Croatas en el Convento.




Croacia y el Vaticano


Como todos los domingos, posiblemente en 1947 o 1948, asisto a la misa dominical de las diez y media de la Iglesia San Francisco de San Salvador de Jujuy; la oficia el padre Enrique, un italiano de sermones breves y ceremonias veloces.      
Llaman la atención de los habituales feligreses dos frailes parados en el pasillo izquierdo de la nave central: visten sotanas marrones,   sandalias,  cordones en las cinturas, capuchas volcadas a  las espaldas y tonsuras coronan las cabezas. Siguen atentos, con la mirada, el rito. Sus figuras se corresponden a los habitantes del este europeo: algo regordete uno de ellos pero ambos altos, blancos níveos, de pelos negros y gestos adustos.
Luego de la misa dominical, ya en la casa y al momento del almuerzo tardío como siempre,  nos visita el tío Ismael. (Su hermano Severo Carrillo es el síndico de la comunidad de frailes).
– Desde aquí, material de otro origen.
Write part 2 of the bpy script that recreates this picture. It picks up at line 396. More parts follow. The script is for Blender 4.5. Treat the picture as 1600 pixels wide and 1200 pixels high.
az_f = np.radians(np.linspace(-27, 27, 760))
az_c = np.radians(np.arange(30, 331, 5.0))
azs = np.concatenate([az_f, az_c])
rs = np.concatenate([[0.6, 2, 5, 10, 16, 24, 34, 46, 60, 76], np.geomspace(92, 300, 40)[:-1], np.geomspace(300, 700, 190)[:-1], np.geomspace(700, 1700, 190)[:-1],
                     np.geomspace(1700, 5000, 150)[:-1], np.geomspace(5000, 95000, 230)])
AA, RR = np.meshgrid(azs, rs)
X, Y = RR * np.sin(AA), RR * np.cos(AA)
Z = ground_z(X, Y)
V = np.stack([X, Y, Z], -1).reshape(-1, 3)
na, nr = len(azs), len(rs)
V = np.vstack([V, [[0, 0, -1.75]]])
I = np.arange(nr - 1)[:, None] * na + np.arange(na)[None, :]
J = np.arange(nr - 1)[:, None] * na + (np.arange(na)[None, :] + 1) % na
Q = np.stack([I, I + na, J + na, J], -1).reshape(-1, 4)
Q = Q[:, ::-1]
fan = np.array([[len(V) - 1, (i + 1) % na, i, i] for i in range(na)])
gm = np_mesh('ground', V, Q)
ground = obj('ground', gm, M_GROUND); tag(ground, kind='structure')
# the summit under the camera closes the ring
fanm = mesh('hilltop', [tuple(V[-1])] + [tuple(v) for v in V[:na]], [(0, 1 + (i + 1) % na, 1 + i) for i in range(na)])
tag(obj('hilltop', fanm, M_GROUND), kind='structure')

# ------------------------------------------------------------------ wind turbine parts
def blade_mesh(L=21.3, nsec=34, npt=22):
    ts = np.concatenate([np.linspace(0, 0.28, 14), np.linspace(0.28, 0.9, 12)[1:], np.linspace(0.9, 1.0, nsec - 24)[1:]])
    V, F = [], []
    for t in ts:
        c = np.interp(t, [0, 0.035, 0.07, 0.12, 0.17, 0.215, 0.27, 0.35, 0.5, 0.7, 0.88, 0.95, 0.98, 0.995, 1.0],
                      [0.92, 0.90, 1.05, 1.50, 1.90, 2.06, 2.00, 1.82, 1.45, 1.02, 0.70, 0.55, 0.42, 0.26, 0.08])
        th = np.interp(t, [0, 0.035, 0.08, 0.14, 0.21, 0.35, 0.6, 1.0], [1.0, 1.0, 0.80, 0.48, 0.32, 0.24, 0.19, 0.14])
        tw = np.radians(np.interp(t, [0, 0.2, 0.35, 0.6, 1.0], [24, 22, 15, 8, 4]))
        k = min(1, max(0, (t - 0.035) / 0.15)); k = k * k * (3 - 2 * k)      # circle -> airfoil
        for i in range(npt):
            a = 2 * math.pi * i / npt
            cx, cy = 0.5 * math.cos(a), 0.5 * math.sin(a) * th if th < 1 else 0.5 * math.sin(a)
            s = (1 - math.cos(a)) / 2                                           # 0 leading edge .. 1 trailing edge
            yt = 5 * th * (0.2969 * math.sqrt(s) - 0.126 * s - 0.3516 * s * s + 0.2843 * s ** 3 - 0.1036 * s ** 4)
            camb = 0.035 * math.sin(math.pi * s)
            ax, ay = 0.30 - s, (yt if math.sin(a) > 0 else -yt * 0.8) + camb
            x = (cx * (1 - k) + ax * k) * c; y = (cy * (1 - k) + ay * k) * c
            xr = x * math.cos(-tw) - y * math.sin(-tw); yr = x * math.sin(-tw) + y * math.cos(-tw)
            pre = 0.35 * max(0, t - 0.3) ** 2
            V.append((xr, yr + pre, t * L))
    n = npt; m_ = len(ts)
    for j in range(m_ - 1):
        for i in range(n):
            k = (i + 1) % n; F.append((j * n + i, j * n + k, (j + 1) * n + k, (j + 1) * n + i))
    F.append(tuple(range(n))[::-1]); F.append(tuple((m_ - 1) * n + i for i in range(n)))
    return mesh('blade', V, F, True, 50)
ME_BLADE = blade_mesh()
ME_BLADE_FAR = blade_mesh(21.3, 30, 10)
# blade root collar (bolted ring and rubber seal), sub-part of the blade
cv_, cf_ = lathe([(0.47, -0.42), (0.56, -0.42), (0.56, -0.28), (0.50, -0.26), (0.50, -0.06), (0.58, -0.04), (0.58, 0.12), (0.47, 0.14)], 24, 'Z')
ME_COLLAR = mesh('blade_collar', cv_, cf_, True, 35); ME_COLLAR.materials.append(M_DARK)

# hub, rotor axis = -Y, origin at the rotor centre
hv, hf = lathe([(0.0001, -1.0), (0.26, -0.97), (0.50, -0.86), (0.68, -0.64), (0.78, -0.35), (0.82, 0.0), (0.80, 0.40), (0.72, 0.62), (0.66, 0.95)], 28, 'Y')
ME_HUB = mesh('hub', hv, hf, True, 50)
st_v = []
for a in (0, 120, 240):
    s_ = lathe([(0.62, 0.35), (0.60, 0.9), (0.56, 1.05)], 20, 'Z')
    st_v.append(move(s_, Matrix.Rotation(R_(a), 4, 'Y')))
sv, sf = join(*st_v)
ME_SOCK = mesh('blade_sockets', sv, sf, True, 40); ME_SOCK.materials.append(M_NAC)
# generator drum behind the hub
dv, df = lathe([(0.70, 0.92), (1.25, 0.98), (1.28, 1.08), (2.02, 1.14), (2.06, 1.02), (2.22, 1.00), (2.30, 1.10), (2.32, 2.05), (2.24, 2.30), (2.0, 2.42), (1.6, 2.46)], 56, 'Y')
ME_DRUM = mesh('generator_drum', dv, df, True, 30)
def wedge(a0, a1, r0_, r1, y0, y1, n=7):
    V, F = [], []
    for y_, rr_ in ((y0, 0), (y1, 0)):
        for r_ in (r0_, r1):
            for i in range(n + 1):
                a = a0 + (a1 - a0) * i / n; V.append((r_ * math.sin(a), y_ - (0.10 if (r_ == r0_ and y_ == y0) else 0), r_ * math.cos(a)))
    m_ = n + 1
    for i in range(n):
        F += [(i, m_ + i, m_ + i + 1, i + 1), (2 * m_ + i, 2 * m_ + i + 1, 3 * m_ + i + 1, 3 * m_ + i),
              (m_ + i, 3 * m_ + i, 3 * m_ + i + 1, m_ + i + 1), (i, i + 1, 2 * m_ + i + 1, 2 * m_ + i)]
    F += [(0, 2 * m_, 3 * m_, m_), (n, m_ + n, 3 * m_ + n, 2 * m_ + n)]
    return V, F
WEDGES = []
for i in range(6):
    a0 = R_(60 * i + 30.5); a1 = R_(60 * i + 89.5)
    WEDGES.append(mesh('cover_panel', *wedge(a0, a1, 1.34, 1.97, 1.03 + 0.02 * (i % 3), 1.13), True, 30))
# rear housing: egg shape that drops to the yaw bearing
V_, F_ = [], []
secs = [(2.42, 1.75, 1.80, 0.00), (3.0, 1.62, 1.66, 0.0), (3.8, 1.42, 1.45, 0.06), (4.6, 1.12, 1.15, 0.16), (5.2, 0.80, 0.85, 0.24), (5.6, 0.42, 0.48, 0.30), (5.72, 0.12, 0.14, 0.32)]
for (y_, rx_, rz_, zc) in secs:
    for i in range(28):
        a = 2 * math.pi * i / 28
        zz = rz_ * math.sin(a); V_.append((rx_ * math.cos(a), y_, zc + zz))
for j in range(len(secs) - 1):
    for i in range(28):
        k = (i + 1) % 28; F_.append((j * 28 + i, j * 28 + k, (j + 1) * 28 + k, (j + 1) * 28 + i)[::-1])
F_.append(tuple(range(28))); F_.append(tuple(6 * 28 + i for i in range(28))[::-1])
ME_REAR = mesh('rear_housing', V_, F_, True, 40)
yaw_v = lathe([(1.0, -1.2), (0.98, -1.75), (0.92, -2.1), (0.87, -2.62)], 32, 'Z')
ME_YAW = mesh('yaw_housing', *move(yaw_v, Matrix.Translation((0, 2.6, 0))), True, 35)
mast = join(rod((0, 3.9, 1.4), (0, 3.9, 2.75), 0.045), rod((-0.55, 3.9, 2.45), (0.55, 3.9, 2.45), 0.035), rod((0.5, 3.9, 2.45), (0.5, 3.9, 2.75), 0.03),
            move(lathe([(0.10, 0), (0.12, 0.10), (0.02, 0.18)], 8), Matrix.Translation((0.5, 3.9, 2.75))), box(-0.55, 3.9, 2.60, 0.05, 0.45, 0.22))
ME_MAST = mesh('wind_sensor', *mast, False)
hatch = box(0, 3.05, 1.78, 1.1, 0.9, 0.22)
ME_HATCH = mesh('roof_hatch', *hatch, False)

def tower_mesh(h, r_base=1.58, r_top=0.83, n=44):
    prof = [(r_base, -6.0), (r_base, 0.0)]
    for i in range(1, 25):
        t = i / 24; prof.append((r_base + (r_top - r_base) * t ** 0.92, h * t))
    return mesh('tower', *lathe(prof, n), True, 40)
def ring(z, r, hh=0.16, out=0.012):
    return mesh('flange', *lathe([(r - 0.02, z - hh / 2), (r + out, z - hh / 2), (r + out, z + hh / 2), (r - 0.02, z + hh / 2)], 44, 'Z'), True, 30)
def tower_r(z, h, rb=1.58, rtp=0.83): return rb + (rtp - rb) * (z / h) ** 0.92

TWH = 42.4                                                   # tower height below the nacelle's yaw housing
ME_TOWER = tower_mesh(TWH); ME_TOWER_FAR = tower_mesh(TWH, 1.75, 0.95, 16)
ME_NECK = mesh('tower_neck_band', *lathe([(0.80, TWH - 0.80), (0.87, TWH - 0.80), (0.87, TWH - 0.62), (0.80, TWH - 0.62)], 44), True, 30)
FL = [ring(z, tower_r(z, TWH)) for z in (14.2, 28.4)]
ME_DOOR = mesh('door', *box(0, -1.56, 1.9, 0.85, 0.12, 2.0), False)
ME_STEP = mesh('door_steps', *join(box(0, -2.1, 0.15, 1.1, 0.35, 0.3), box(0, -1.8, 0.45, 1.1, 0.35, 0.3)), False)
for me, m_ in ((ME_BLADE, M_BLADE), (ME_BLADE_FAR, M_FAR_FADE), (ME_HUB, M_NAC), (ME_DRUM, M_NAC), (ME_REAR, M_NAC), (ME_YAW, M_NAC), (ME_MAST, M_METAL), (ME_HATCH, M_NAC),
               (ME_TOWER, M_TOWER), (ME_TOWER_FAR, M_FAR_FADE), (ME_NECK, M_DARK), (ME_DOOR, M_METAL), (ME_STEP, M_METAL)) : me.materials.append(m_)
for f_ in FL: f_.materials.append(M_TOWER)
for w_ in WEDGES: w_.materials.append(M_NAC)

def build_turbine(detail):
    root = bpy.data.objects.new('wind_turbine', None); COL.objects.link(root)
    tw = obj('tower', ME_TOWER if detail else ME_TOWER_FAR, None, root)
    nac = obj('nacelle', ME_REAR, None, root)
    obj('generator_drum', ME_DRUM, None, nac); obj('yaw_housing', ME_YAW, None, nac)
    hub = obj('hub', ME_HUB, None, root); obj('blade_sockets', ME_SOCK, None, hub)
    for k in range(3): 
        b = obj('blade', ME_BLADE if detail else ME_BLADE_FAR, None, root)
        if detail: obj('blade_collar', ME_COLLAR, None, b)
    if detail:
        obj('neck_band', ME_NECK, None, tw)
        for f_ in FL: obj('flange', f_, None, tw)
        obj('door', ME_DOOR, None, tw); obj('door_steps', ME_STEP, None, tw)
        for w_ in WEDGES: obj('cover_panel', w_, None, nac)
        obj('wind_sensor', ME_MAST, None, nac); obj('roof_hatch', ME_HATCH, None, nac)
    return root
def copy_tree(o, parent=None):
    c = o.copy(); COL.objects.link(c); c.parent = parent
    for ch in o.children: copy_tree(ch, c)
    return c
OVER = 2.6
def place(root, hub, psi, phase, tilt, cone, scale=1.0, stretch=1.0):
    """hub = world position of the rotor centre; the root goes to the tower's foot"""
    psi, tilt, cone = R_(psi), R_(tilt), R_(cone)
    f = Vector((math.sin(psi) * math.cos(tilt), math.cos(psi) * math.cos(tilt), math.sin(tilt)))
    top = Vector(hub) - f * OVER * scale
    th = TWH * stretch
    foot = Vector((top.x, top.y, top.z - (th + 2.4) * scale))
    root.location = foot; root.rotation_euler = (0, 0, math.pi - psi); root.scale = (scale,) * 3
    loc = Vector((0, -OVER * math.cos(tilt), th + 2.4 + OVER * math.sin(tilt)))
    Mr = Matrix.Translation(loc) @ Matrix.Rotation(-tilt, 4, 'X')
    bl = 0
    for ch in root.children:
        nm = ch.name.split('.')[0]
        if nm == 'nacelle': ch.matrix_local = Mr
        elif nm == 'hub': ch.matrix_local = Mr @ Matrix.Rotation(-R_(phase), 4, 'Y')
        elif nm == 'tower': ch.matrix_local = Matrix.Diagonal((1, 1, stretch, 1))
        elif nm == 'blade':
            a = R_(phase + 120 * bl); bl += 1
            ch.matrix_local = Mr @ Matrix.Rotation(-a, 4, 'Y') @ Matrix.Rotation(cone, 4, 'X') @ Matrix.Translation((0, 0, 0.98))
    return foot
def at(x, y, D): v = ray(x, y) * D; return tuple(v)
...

-Ismael, vi en la iglesia de San Francisco a dos religiosos franciscanos parados. No celebran misa, tampoco  confiesan; permanecen en la mitad de la iglesia, callados, muy serios, imperturbables, no hablan con nadie. Los saludé y me miraron sin contestar. ¿Sabes algo de ellos? -Interroga mi padre.
-Sí. Algo escuché.
-Los chicos me cuentan que nunca los vieron en la calle.
-Son dos curas croatas que  llegaron hace poco. No sé nada más de ellos.
La conversación cambia de rumbo...

Como muchas otras veces, al anochecer, aparece en nuestra casa el Hermano José; un ecuatoriano grandote y locuaz, histórico integrante de la comunidad conventual de Jujuy. Es esta la oportunidad para indagar  a propósito de los misteriosos frailes.
-Hermano José, hace unos meses que vemos durante las misas a dos sacerdotes parados en el pasillo de la izquierda; asisten al oficio pero no participan en nada. 
 -¡Ah!… Sí doctor. Son sacerdotes franciscanos croatas que vinieron de Italia. Me explicaron que tuvieron que salir  después de la guerra por que los rusos no los querían.  ¡Los salvó el Vaticano!
-No los vemos participar de ningún culto, tampoco dan misa, no confiesan, ni rezan; están siempre  juntos, sin hablar.
 -Sí... Lo que escuché es que todavía no ha llegado la autorización de la Santa Sede para que puedan ejercer plenamente como sacerdotes. Tampoco saben el español, solamente croata y alemán. Estamos esperando…
-No entiendo…
-A mi también me parece algo raro todo esto; nunca ocurrió que tengamos que esperar ese permiso de Italia. El padre Enrique me  dijo que no eran sacerdotes.
-¿Cómo?
-Bueno…Yo tampoco lo entiendo.
-Y el padre Josè Buttinelli, como guardián, ¿qué dice?
-¡No nos explica nada!
-¿Y el padre Enrique?
-Sí. Él sabe… Me dijo algo así como que que no podían seguir en Croacia a la llegada de los rusos, porque estaban del lado de Alemania en la guerra y el tema de unos campamentos con presos gitanos y judíos.
-¡Ah... Si! El padre Enrique sacò del cajòn del escritorio, en la dirección de la escuela, unas fotos de la guerra. –Interviene el mayor de los hijos-. En una de esas se veía a Mussolini muerto y colgado patas para arriba…
-¡¡Ufff...!!


Un día, al poco tiempo, aquellos dos personajes desaparecieron sin dejar rastros. Nunca ejercieron como sacerdotes, ni los vimos hablar con nadie. Todo un enigma. Nos enteramos, después, que se fueron en tren a Bolivia. Serían dos de los 7.250 croatas que ingresaron al país luego de finalizada la guerra.

Muchas décadas màs tarde -en octubre de 1998- con motivo de la beatificación en Marija Bistica de un cardenal croata,  me  vino al recuerdo, en una de las fotografías, las figuras de aquellos enigmáticos personajes: sin tonsura, ahora vestido de civil y con  duro gesto militar.

(La historia nos cuenta de los campos de la muerte en aquel país y de la lucha religiosa, durante la Segunda Guerra Mundial).